State regulations and their impact
The use of credit-based insurance scores in determining insurance premiums is not uniform across all states. Some states have enacted laws that restrict or completely prohibit the use of credit information in setting insurance rates. This variability means that the impact of your score on your insurance premiums can differ significantly depending on where you live.
In states where credit-based insurance scores are allowed, there are often regulations in place to protect consumers. These regulations may require insurers to disclose when and how credit information is affecting insurance rates. Additionally, depending on the state, consumers might have the right to request that their insurance scores be re-evaluated if they believe their score has improved or was calculated incorrectly.
Improving your credit-based insurance score
Enhancing your credit-based insurance score may lead to lower premiums and better insurance options.
- Regular credit report checks: Monitor your credit reports from the three major credit bureaus—Equifax®, Experian™ and TransUnion®—to ensure accuracy. You can request a free credit report from each of these credit bureaus once per year, so it’s possible to receive a free report once every four months. Dispute any errors or inaccuracies promptly, as these can negatively affect your insurance score.
- Reduce outstanding debt: Lowering your overall debt levels can improve your credit utilization ratio, a key component of your score. You can consider paying down high-interest debts first, which can also save you money on interest payments.
- Set up payment reminders: Ensuring that all your bills are paid on time can go a long way toward improving your score, as late or missed payments can damage your score, potentially significantly. Consider setting up automatic payments for your regular bills to avoid missing due dates.
- Utilize credit monitoring tools: Regularly checking the factors that impact your credit-based insurance score can be useful. Tools like Chase Credit Journey® can help you track your credit score provided by Experian for free and provide personalized insights and tips to improve it. Note: You don’t have to be a Chase customer to use Credit Journey® for free.
Additional strategies to consider
Beyond improving your score, there are other strategies to consider that can help you secure better insurance rates.
- Shop around: By shopping around, you may find an insurer that places more or less emphasis on credit history or offers more competitive rates for your score range.
- Consider your deductible: Opting for a higher deductible can lower your premium costs, while a higher premium in turn can lead to a lower deductible. It’s important to make sure you can afford the higher deductible in case of a claim. Drivers who have a good driving record and rarely file claims might benefit from a higher deductible and lower premium.
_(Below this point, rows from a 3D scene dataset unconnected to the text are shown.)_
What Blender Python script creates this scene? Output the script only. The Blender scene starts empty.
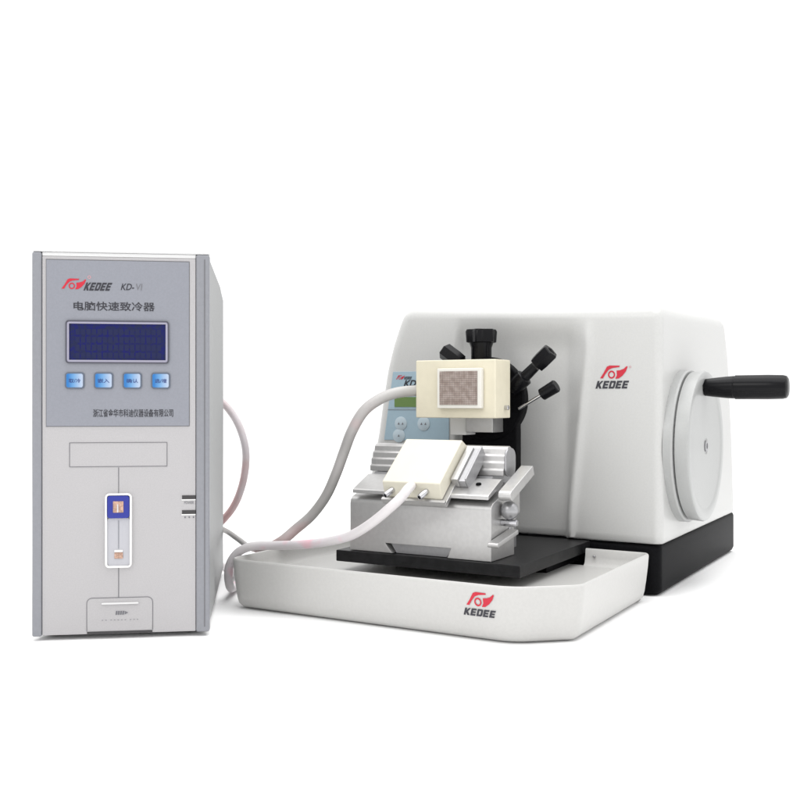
import bpy, bmesh, math, random
from mathutils import Vector, Matrix
random.seed(7)
S = bpy.context.scene
COL = S.collection
R = math.radians

# ------------------------------------------------------------------ camera
cam = bpy.data.objects.new('camera', bpy.data.cameras.new('camera'))
COL.objects.link(cam)
cam.data.sensor_width = 36.0
cam.data.lens = 45.0
cam.data.clip_start = 0.02
cam.data.clip_end = 200.0
cam.location = (0, 0, 0.261)
cam.rotation_euler = (R(90), 0, 0)
S.camera = cam
S.render.resolution_x = 1024
S.render.resolution_y = 1024

# ------------------------------------------------------------------ light
w = bpy.data.worlds.new('World'); S.world = w; w.use_nodes = True
bg = w.node_tree.nodes['Background']
bg.inputs['Color'].default_value = (1, 1, 1, 1)
bg.inputs['Strength'].default_value = 1.10

def area(name, loc, target, size, power, color=(1, 1, 1), size_y=None):
    l = bpy.data.lights.new(name, 'AREA'); l.energy = power; l.color = color
    l.shape = 'RECTANGLE'; l.size = size; l.size_y = size_y or size
    o = bpy.data.objects.new(name, l); COL.objects.link(o)
    o.location = loc
    o.rotation_euler = (Vector(target) - Vector(loc)).to_track_quat('-Z', 'Y').to_euler()
    return o
area('softbox_overhead', (0.15, 1.25, 2.2), (0.05, 1.35, 0.2), 2.4, 42)
area('softbox_key', (-1.5, -0.6, 1.7), (0.0, 1.3, 0.2), 0.8, 9, (1.0, 0.99, 0.97))
area('softbox_side', (2.6, 0.6, 1.2), (0.3, 1.4, 0.2), 0.8, 1.5, (0.98, 0.99, 1.0))
S.view_settings.view_transform = 'Standard'
S.view_settings.look = 'None'
S.view_settings.exposure = 0.18
S.view_settings.gamma = 1.0

# ------------------------------------------------------------------ materials
def mat(name, col, rough=0.5, metal=0.0, spec=0.5, noise=0.0, nscale=60.0, bump=0.0, bscale=900.0, col2=None, coat=0.0):
    m = bpy.data.materials.new(name); m.use_nodes = True
    nt = m.node_tree; b = nt.nodes['Principled BSDF']
    b.inputs['Base Color'].default_value = (*col, 1)
    b.inputs['Roughness'].default_value = rough
    b.inputs['Metallic'].default_value = metal
    b.inputs['Specular IOR Level'].default_value = spec
    b.inputs['Coat Weight'].default_value = coat
    tc = nt.nodes.new('ShaderNodeTexCoord')
    if noise > 0 or col2:
        n = nt.nodes.new('ShaderNodeTexNoise'); n.inputs['Scale'].default_value = nscale
        n.inputs['Detail'].default_value = 4
        nt.links.new(tc.outputs['Object'], n.inputs['Vector'])
        r = nt.nodes.new('ShaderNodeValToRGB')
        c2 = col2 or tuple(c * (1 - noise) for c in col)
        r.color_ramp.elements[0].position = 0.4; r.color_ramp.elements[0].color = (*c2, 1)
        r.color_ramp.elements[1].position = 0.6; r.color_ramp.elements[1].color = (*col, 1)
        nt.links.new(n.outputs['Fac'], r.inputs['Fac'])
        nt.links.new(r.outputs['Color'], b.inputs['Base Color'])
    if bump > 0:
        n2 = nt.nodes.new('ShaderNodeTexNoise'); n2.inputs['Scale'].default_value = bscale
        n2.inputs['Detail'].default_value = 3
        nt.links.new(tc.outputs['Object'], n2.inputs['Vector'])
        bp = nt.nodes.new('ShaderNodeBump'); bp.inputs['Strength'].default_value = bump
        bp.inputs['Distance'].default_value = 0.0006
        nt.links.new(n2.outputs['Fac'], bp.inputs['Height'])
        nt.links.new(bp.outputs['Normal'], b.inputs['Normal'])
    return m

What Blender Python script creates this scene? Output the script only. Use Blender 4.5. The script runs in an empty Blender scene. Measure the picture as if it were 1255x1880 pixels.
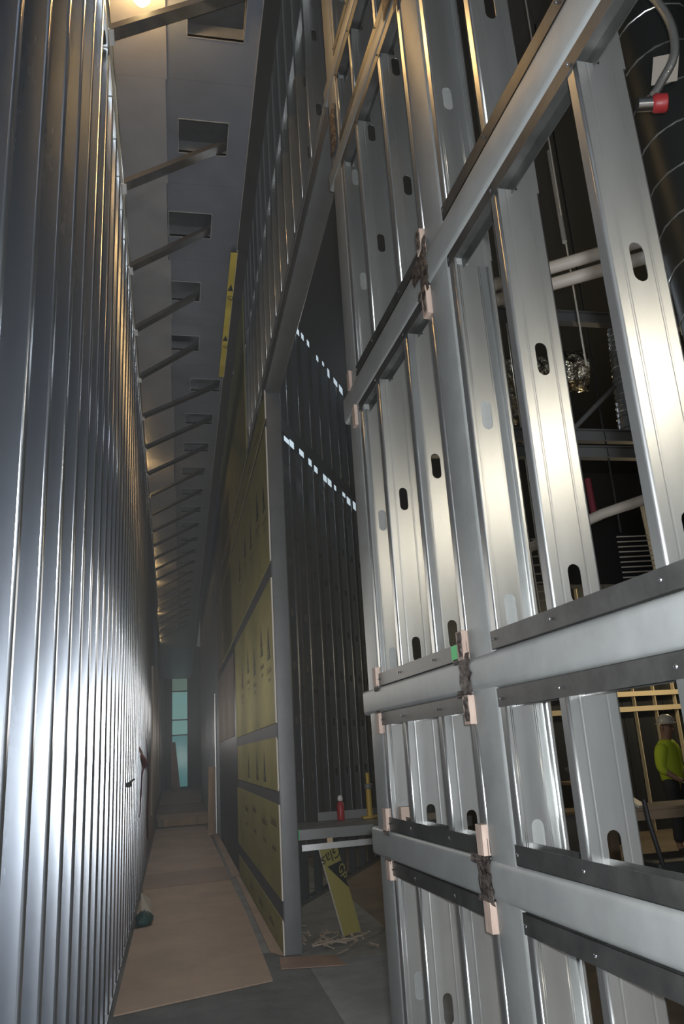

- Take advantage of discounts: Many insurers offer discounts for various reasons, such as having multiple policies with the same company, maintaining a good driving record or installing safety devices in your vehicle. Review your policy and/or talk to your insurer in order to receive the discounts for which you qualify.
The bottom line
Understanding the role of credit-based insurance scores in determining insurance premiums can help you manage your finances effectively. By staying informed about how different states regulate the use of these scores, will be able to know how much your credit may impact insurance costs.